Wood, Perspex, white and yellow emulsion
70 x 70 x 9,5 cm
© VG Bild-Kunst, Bonn 2022

Photo: Gerhard Sauer

 

Klaus Staudt's work stands fully in the tradition of constructive-concrete art. The artist has developed the underlying ideas, which hail back to the beginning of the last century, in his own unique way and arrived at solutions in the geometrical abstract style that are unmistakably his own and have great aesthetic power. At the commencement of his artistic career, a decisive influence on his work and development was exerted not only by his colleagues in Munich, but above all by the ZERO group and the GRAV group (Groupe de Recherche d'Art Visuel) founded 1960 in France. Like the members of the GRAV, Staudt also pursued his own methodological approaches based on mathematical laws and systematic combination.
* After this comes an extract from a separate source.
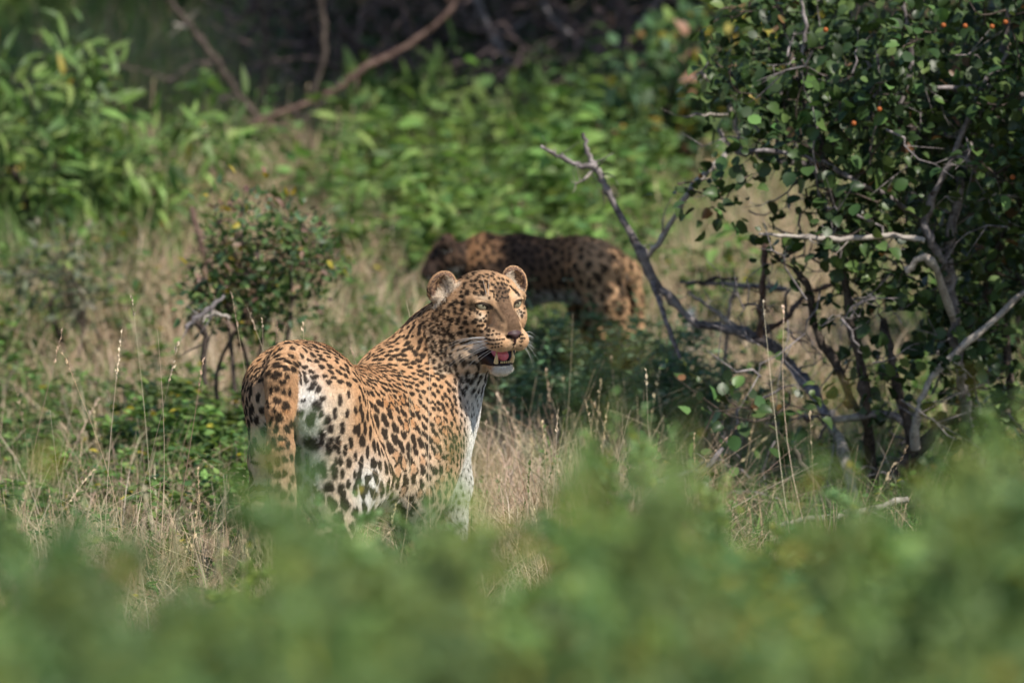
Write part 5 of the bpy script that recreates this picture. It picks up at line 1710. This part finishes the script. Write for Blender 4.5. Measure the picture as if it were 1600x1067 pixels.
def build_bushes():
    rng = np.random.default_rng(51)
    bush('small_bush', 'small rounded bush with green, yellow and reddish brown leaves', 'bush', None, 390, 33.4,
         [(400, 330, 70, 42, .12, 16, 0), (475, 385, 68, 48, .14, 30, 0), (350, 430, 55, 52, .13, 28, 0), (430, 440, 85, 45, .15, 26, .05), (310, 465, 22, 30, .08, 10, 0), (415, 390, 90, 80, .10, 16, 0), (395, 492, 85, 24, .12, 22, -.02)],
         rng, 14, .024, 'ovate', GREEN[:3] + BLUEG[:2] + [(.22, .14, .10), (.27, .19, .15), (.16, .10, .08), (.33, .22, .16)] + YEL[:1], [.15, .13, .13, .16, .12, .07, .08, .04, .08, .04], LEAF, BARKD, 260, 5, .042)
    bush('drooping_leaf_bush', 'tall bush with drooping narrow green leaves on thin arching twigs', 'bush', None, 60, 37.2,
         [(60, 210, 150, 150, .4, 95, 0), (190, 250, 130, 60, .25, 34, -.1), (330, 190, 60, 25, .12, 8, -.1), (60, 370, 150, 110, .4, 50, .1), (240, 330, 40, 40, .15, 9, -.1), (130, 90, 50, 40, .2, 8, 0)],
         rng, 9, .072, 'lance', GREEN[:3] + BRIGHT[:3] + YEL[:1], [.2, .2, .17, .16, .13, .12, .02], LEAF, BARKD, 300, 7, .05, .1, .35)
    bush('grey_leaf_bush', 'dusky low bush of fine dull twigs between the left bushes', 'bush', None, 110, 35.2,
         [(95, 430, 90, 60, .25, 40, 0)], rng, 10, .03, 'small', [(.10, .12, .07), (.14, .13, .09), (.08, .10, .055)], None, LEAF, BARKD, 0, 5, .04)
    bush('far_bush', 'broad soft green bush far behind the leaning limb', 'bush', None, 250, 42.5,
         [(120, 0, 220, 130, .5, 120, 0), (380, 60, 150, 120, .4, 90, 0), (60, 130, 150, 70, .4, 50, 0), (250, -120, 300, 100, .6, 80, .3)],
         rng, 14, .055, 'ovate', BRIGHT[:2] + GREEN[:3], None, LEAF, BARKD, 0, 8, .06)
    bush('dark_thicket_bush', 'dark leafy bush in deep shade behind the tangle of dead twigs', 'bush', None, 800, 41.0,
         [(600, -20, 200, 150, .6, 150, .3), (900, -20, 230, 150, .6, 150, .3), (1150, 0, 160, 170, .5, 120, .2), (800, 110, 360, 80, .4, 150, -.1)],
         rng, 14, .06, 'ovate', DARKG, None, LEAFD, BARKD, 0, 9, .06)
    bush('mid_bush', 'loose green bush with yellowing leaves between thicket and round leaved shrub', 'bush', None, 1080, 38.4,
         [(1050, 130, 120, 90, .35, 60, 0), (1150, 60, 110, 80, .3, 50, 0), (1130, 200, 90, 50, .3, 26, 0), (1000, 210, 80, 40, .3, 24, 0)],
         rng, 10, .05, 'ovate', GREEN + BLUEG + YEL + REDB[3:], [.1, .1, .08, .1, .08, .1, .1, .1, .08, .05, .03, .08], LEAF, BARKD, 160, 7, .06)
    bush('thicket_shoot', 'leafy green shoots standing in front of the dark thicket', 'bush', None, 640, 38.9,
         [(610, 150, 60, 30, .2, 10, 0), (640, 200, 120, 40, .3, 30, 0), (880, 200, 110, 50, .3, 34, 0), (770, 215, 90, 30, .3, 22, 0), (690, 110, 30, 30, .1, 4, 0)],
         rng, 8, .085, 'lance', BRIGHT + GREEN[:2], None, LEAF, BARKD, 120, 7, .07, .6)
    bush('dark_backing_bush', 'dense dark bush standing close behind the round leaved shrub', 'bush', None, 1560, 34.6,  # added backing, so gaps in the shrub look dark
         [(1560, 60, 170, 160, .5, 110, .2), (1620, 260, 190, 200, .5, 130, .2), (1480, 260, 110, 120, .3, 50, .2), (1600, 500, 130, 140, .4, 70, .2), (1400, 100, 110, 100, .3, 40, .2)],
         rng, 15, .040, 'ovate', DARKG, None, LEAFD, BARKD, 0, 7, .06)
    # tall shade tree behind everything: its crown is above the picture and keeps the thicket dark
    x0, Y0 = 1.5, 42.0
    z0 = float(ground_z([x0], [Y0])[0]) - .05
    root = empty('shade_tree', (x0, Y0, z0), 'spreading tree whose crown shades the dark thicket', 'tree')  # added unseen tree, its crown darkens the thicket
    C = curve_pts(np.array([[x0, Y0, z0], [x0 + .05, Y0, z0 + .8], [x0 - .05, Y0 - .2, z0 + 1.7], [x0 - .4, Y0 - .8, z0 + 2.6]]), 6)
    V, Q = tube(C, np.linspace(.10, .05, len(C)), 12); obj('trunk', mesh_np('trunk', V, [Q], True), BARKD, root)
    skel = list(C[6:])
    for k in range(7):
        a = rng.uniform(0, 6.28); t = C[8 + k]
        tgt = np.array([1.7, 39.7, z0 + 2.8]) + np.array([math.cos(a) * 2.0, math.sin(a) * 1.5, rng.uniform(-.3, .8)])
        B = curve_pts(np.array([t, (t + tgt) / 2 + [0, 0, .3], tgt]), 6); V, Q = tube(B, np.linspace(.05, .012, len(B)), 8)
        obj('limb', mesh_np('limb', V, [Q], True), BARKD, root); skel += list(B)
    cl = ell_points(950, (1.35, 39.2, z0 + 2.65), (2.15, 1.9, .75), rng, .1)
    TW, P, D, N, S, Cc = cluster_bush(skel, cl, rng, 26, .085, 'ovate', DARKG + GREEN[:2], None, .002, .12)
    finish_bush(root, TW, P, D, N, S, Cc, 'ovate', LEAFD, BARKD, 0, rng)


def build_foreground():
    rng = np.random.default_rng(61)
    FG = [(.16, .26, .095), (.125, .215, .090), (.19, .28, .10), (.10, .18, .080), (.21, .29, .085), (.135, .225, .10)]
    tint = [(.85, .85, .80), (1.15, 1.1, 1.05), (1.5, 1.38, 1.3), (1.4, 1.2, .85), (.95, 1.05, 1.15)]
    protos = [herb_proto('feathery_plant', rng, 9, .80, .20, 'small', 85, .040, [tuple(np.array(c) * tint[i]) for c in FG] + YEL[:1], LEAF, 0, .05, .0028, sub=12, p=[.18, .18, .16, .16, .14, .15, .03]) for i in range(5)]
    yprotos = [herb_proto('yellowing_plant', rng, 7, .75, .22, 'small', 60, .042, FG[:3] + [(.42, .34, .07), (.36, .27, .07)], LEAF, 0, .05, .0028, sub=9, p=[.2, .2, .2, .2, .2]) for i in range(2)]
    TOP = [(-60, 660, 16.3), (30, 670, 15.4), (90, 705, 16.8), (150, 745, 15.4), (215, 765, 16.3), (270, 755, 17.3), (330, 775, 15.4), (400, 760, 16.8), (450, 745, 17.7), (500, 745, 15.8), (550, 735, 17.3), (605, 735, 16.3), (655, 745, 17.7), (700, 775, 15.4), (750, 785, 16.8), (800, 775, 17.3),
           (850, 735, 16.3), (900, 685, 17.3), (945, 610, 18.2), (985, 555, 18.8), (1020, 610, 17.7), (1065, 665, 17.3), (1120, 660, 18.2), (1165, 660, 18.8), (1230, 665, 17.7), (1290, 685, 18.8), (1350, 665, 17.3), (1420, 685, 18.2), (1480, 660, 17.3), (1530, 620, 18.2), (1590, 590, 17.3), (1650, 590, 16.3),
           (60, 795, 13.4), (180, 825, 12.9), (300, 825, 13.7), (420, 815, 13.1), (540, 805, 14.9), (660, 825, 13.4), (780, 835, 13.1), (900, 805, 15.1), (1020, 785, 13.3), (1140, 795, 15.4), (1260, 805, 13.4), (1380, 805, 15.1), (1500, 795, 13.7), (1600, 845, 15.4),
           (0, 875, 11.6), (130, 895, 11.9), (260, 895, 11.4), (390, 885, 12.0), (520, 885, 11.4), (650, 895, 12.0), (780, 895, 11.6), (910, 885, 11.9), (1040, 875, 11.4), (1170, 875, 12.0), (1300, 885, 11.7), (1430, 895, 12.2)]
    Y_I = (3, 9, 13, 17, 20, 26, 30, 34, 38, 41, 45, 49, 53, 57)
    def place(u, i):
        z = [110, 250, 380, 520, 640, 760, 880, 960, 1060, 1180, 1320, 1460]
        n = ['before the dry clump edge', 'below the dry clump', 'beside the brown grass gap', 'hiding the big leopard hind feet', 'hiding the big leopard belly', 'hiding the big leopard forefeet',
             'right of the white foreleg', 'beside the tallest green plume', 'forming the tallest green plume', 'before the fallen twigs', 'before the dead branch foot', 'before the shrub stems', 'before the shrub edge']
        return n[int(np.searchsorted(z, u))] + (', far row' if i < 32 else ', middle row' if i < 46 else ', front row')
    for i, (u, v, Y) in enumerate(TOP):
        if 390 < u < 830: v -= 92
        if u < 110: v -= 50
        if 110 < u < 390 and Y > 13: v += 60
        x = X(u, Y); g = float(ground_z([x], [Y])[0]) - .01
        top = at(u, v, Y)[2]; h = top - g
        pr = yprotos[i % 2] if i in Y_I else protos[int(rng.integers(0, 5))]
        k = h / .84
        r = copy_thing(pr, (x, Y, g), rng.uniform(0, 6.28), rng.uniform(.85, 1.1), None, k)
        if pr in yprotos: tag(r, 'blurred green plant with yellowing leaves ' + place(u, i), 'plant', 'yellowing plants nearest the viewer')
        else: tag(r, 'blurred feathery green plant ' + place(u, i), 'plant', 'feathery plants nearest the viewer')
    MID = [(890, 700, 24), (930, 640, 25), (975, 600, 24.5), (1030, 640, 25.5), (1090, 650, 24), (1150, 640, 26), (1200, 680, 25), (1260, 690, 26), (1330, 690, 25), (1400, 680, 26), (1470, 640, 25), (1540, 620, 26), (1590, 560, 24),
           (1120, 760, 23), (1300, 770, 22.5), (1440, 760, 23), (420, 815, 25), (480, 800, 26), (540, 790, 25.5), (600, 795, 26), (660, 790, 25), (720, 830, 26), (60, 720, 24), (10, 700, 23), (120, 780, 25), (900, 820, 23)]
    for i, (u, v, Y) in enumerate([(950, 575, 15.5), (985, 545, 16), (1015, 590, 15), (1330, 650, 16), (1500, 620, 16), (1575, 560, 16.5), (400, 800, 14.5), (440, 780, 15), (480, 790, 14), (530, 780, 15), (590, 785, 14.5), (650, 790, 15), (700, 800, 14)]):
        x = X(u, Y); g = float(ground_z([x], [Y])[0]) - .01; k = (at(u, v, Y)[2] - g) / .80
        r = copy_thing(protos[2], (x, Y, g), rng.uniform(0, 6.28), .55, None, k)
        tag(r, 'tall pale green plume ' + place(u, 0).replace(', far row', ''), 'plant', 'feathery plants nearest the viewer')
    for i, (u, v, Y) in enumerate(MID[::2]):
        x = X(u, Y); g = float(ground_z([x], [Y])[0]) - .01; k = (at(u, v - (60 if 370 < u < 800 else 0), Y)[2] - g) / .84
        r = copy_thing(protos[i % 5], (x, Y, g), rng.uniform(0, 6.28), .62, None, max(k, .2))
        tag(r, 'thin feathery plant ' + place(u, 0).replace('far row', 'behind the rest'), 'plant', 'feathery plants nearest the viewer')
    for p in protos + yprotos: kill(p)
    V, F, C = tuft_mesh(rng, 26, .7, .14, DRY, .5, .3, .0018)
    me = mesh_np('tall_dry_tuft', V, F, False, attrs={'col': C})
    L8 = ['leftmost of the tall brown tufts', 'brown tuft between two feathery plants', 'brown tuft left of the leopard tail', 'brown tuft at the shrub edge', 'brown tuft under the white foreleg', 'tall brown tuft beyond the feathery plants', 'brown tuft before the shrub stems', 'brown tuft nearest the leopard tail', 'brown tuft in the corner below the shrub', 'second brown tuft in the corner below the shrub']
    for i, (u, v, Y) in enumerate(((130, 800, 22), (170, 860, 19), (320, 760, 25), (1560, 900, 22), (690, 880, 22), (270, 740, 26), (1450, 880, 24), (365, 730, 27), (1540, 960, 17), (1600, 940, 18))):
        x = X(u, Y); g = float(ground_z([x], [Y])[0]); k = (at(u, v, Y)[2] - g) / .72
        o = obj('tall_dry_tuft', me, STRAW, None, (x, Y, g)); o.scale = (1, 1, max(k, .3)); o.rotation_euler.z = i * 1.3
        tag(o, 'tall dry grass, ' + L8[i], 'grass tuft', 'tall dry tufts nearest the viewer')


def build_stone():
    rng = np.random.default_rng(71)
    c = at(1078, 500, 35.2); g = float(ground_z([c[0]], [35.2])[0])
    S = Solid(); S.ell((c[0], 35.2, c[2]), (.011, .013, .028), .006).ell((c[0] + .005, 35.2, c[2] + .015), (.009, .010, .018), .006).ell((c[0], 35.2, g + .03), (.04, .035, .05), .01).cone((c[0], 35.2, g), (c[0], 35.2, c[2]), .016, .010, .02)
    V, F = S.surface(.006); V = S.snap(V) + rng.normal(0, .0008, (len(V), 3))
    tag(obj('pale_stone', mesh_np('pale_stone', V, [F], True), bark_material('pale_rock', (.40, .38, .36), (.62, .60, .57), 40)), 'small upright white stone in the grass beside the dead branch', 'stone')


build_right_shrub()
build_dead_wood()
build_bushes()
build_foreground()
build_stone()


def build_dead_leaves():
    rng = np.random.default_rng(81)
    L = [(330, 115, 40.3, 'pale pinkish dead leaf caught on the leaning limb'), (445, 172, 39.2, 'salmon dead leaf on the fork of the reddish limb'), (845, 150, 39.3, 'pink curled dead leaf below the purplish bent limb'),
         (990, 125, 39.2, 'pink dead leaf hanging at the right end of the dark thicket'), (850, 172, 39.2, 'brownish pink dead leaf lowest under the purplish bent limb'), (1085, 205, 39.2, 'large pinkish dead leaf beside the broken branch tip'),
         (1075, 232, 39.0, 'brown dead leaf under the broken branch tip'), (630, 126, 39.1, 'long yellowish dead leaf in front of the dark thicket'), (945, 28, 39.3, 'small orange dead leaf high in the dark thicket')]
    for u, v, Y, lab in L:
        p = at(u, v, Y); c = np.array([.38, .22, .16]) * rng.uniform(.85, 1.15)
        if 'yellow' in lab: c = np.array([.42, .33, .12])
        P = p + rng.normal(0, .012, (4, 3)); k = 4
        me = leaf_mesh('dead_leaf', 'ovate', P, rng.normal(0, 1, (k, 3)), rng.normal(0, 1, (k, 3)) + [0, -1, .5], rng.uniform(.035, .055, k), np.repeat(c[None], k, 0), rng.uniform(1, 3, k))
        tag(obj('dead_leaf', me, STRAW), lab, 'dead leaf', 'dead leaves caught in the thicket')


build_dead_leaves()


def order_labels():
    by = {}
    for o in SC.objects:
        if o.parent is None and o.get('label') and o.get('group'): by.setdefault((o['group'], o['label']), []).append(o)
    names = {2: ['western', 'eastern']}
    for (g, lab), l in by.items():
        if 1 < len(l) <= 7:
            l.sort(key=lambda o: o.location.x / max(o.location.y, 1))
            w = ['leftmost', 'second', 'third', 'fourth', 'fifth', 'sixth', 'seventh']
            for i, o in enumerate(l):
                if len(l) == 2: o['label'] = lab + (', left one' if i == 0 else ', right one')
                else: o['label'] = lab + (', leftmost' if i == 0 else ', rightmost' if i == len(l) - 1 else ', %s from left' % w[i])


order_labels()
And like so many representatives of mathematical-constructive art, he also favours the square surface as the basis for his works, for it allows itself like no other geometrical form to be systematically structured and delineated by regular grids. Early in his career he discovered the relief as the perfect medium for his own particular form of art, which is located between planar picture and sculpture, and in which painterly principles and spatial physicality merge with the laws of perspective.

 

Since the 1960s, Staudt has produced a number of systematic, constructive works using a semi-relief form and monochrome colours. In these works he arranges individual geometrical shapes on a flat background to produce serial structures. Often the compositional micro-element in these early pieces is the cube, the three-dimensional equivalent of the square, or a partial form created by its analysis. Periphere Verdichtung [Peripheral Aggregation] dating from 1965/67 belongs to this group of works. Set against a yellow rear panel, a total of 16 x 16 cubic segments of wood have been arranged to form a square relief. A transparent sheet of Perspex closes off the work at the front to form a showcase. The prismatic forms have been distributed at equal intervals. They come in eight different heights, increasing to the left and right margins, and thus aggregating at the periphery. Klaus Staudt has painted the wooden elements completely in white, a non-colour he was particularly fond of in his early work on account of its immateriality and its openness as regard content. The cubic segments alter their position in space according to a specific system, and cast strong shadows on the yellow background. This play of light and shade shapes the space and brings out fine tonal nuances, and as in all of the artist's reliefs is an intrinsic part of the work. The wooden elements have been placed at some remove from the rear wall so that, weightless and without anchor, they seem to float silently in the showcase. It is Staudt's secret just how he achieves this fascinating effect.